Porque Benedicto XVI ha sido un Papa cuyo Pontificado no ha sido largo en años pero ha sido fecundísimo en frutos. Con su ejemplo y con su palabra, nos ha llevado a las cosas esenciales, como éstas: que existe un Dios Personal, que ese Dios es amor y nos ama a cada uno entrañablemente; que ser cristiano no es una decisión ética sino el encuentro con una Persona, Jesucristo, que cambia el horizonte de la vida y la da un nuevo y radical sentido; que la Eucaristía es la fuente de la que mana continuamente la vida y el ser mismo de la Iglesia; que la fuerza de la Iglesia no es el dinero ni el poder sino la humildad; que el dinamismo de la Iglesia no depende primordialmente de la acción sino de la oración; que la fe y la razón no sólo no se excluyen sin que se reclaman y necesitan mutuamente. Demos, pues, gracias a Dios. Sí, muchas, muchísimas gracias.

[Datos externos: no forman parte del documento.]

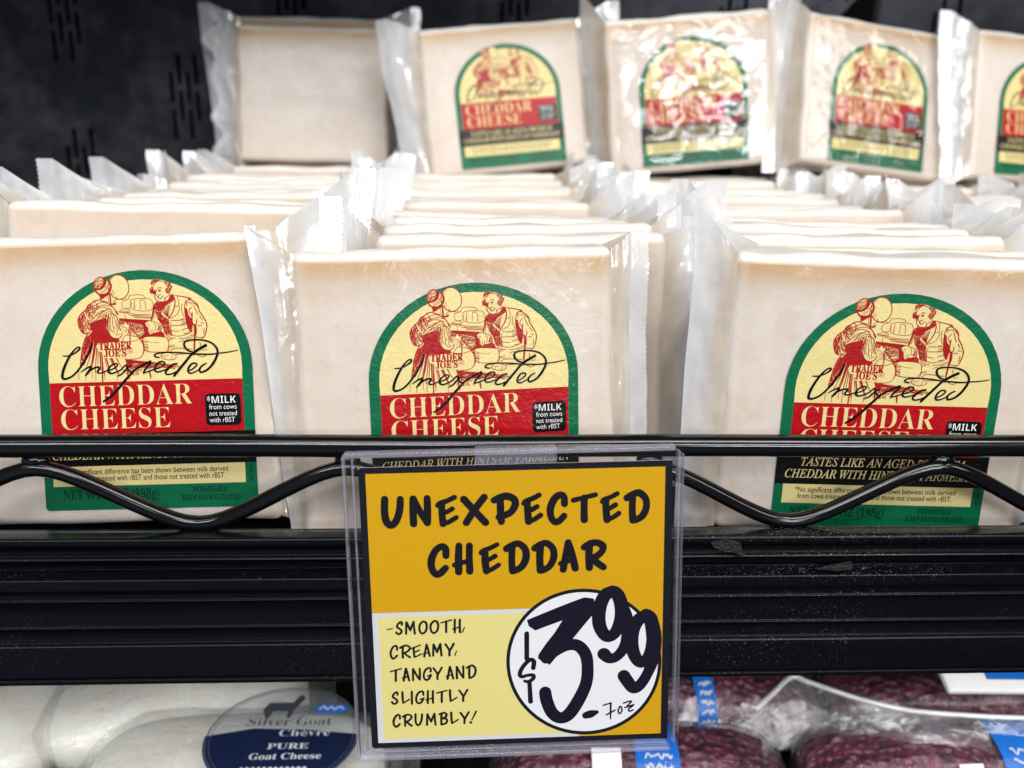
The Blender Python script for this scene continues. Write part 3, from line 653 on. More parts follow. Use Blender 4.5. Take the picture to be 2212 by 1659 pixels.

Además, no podemos olvidar que si es verdad que Benedicto XVI no llevará ya sobre sus hombros el ministerio de gobernar a la Iglesia, eso no significa que se despreocupe de la Iglesia. Él mismo lo decía ayer en estos términos: «Ya no llevaré la potestad de gobierno de la Iglesia, pero permanezco en el servicio de la oración […], continuaré acompañando el camino de la Iglesia con mi oración y mi reflexión, con la dedicación al Señor y a su Esposa que he tratado de vivir durante toda mi vida y quiero seguir viviendo hasta el fin». Como él mismo ha dicho, no vuelve a su vida privada, como vuelven los que se jubilan: «No vuelvo a la vida privada, a viajes, reuniones, recepciones, etcétera. No abandono la cruz, sino que permanezco junto al Señor Crucificado». ¡Qué fe y qué amor tan inmensos! Demos gracias a Dios.

Pero esta acción de gracias para que sea completa, ha de ser el comienzo de un río de oración que vaya creciendo hasta desbordarse, mientras llega el momento de la elección del nuevo Papa. El mismo Benedicto XVI nos ha pedido reiteradamente y nos lo pidió ayer de modo muy solemne que acudamos a Dios para pedirle que le ayude a él en este tramo final de su vida, y –son sus palabras– «especialmente por los Cardenales que tienen el grave deber» de elegir un nuevo sucesor de San Pedro; y por el nuevo Papa que salga elegido. Pidamos con insistencia, bien unidos a la Santísima Virgen, que los cardenales electores sean muy dóciles a las inspiraciones del Espíritu Santo y así nos den el Papa que necesitamos para hacer frente a los grandes desafíos intraeclesiales y del mundo actual.

Ponemos esta petición en la patena de esta eucaristía, para que el Pastor de los Pastores y el Salvador de todos los hombres la presente ante el Padre por nosotros. Amén.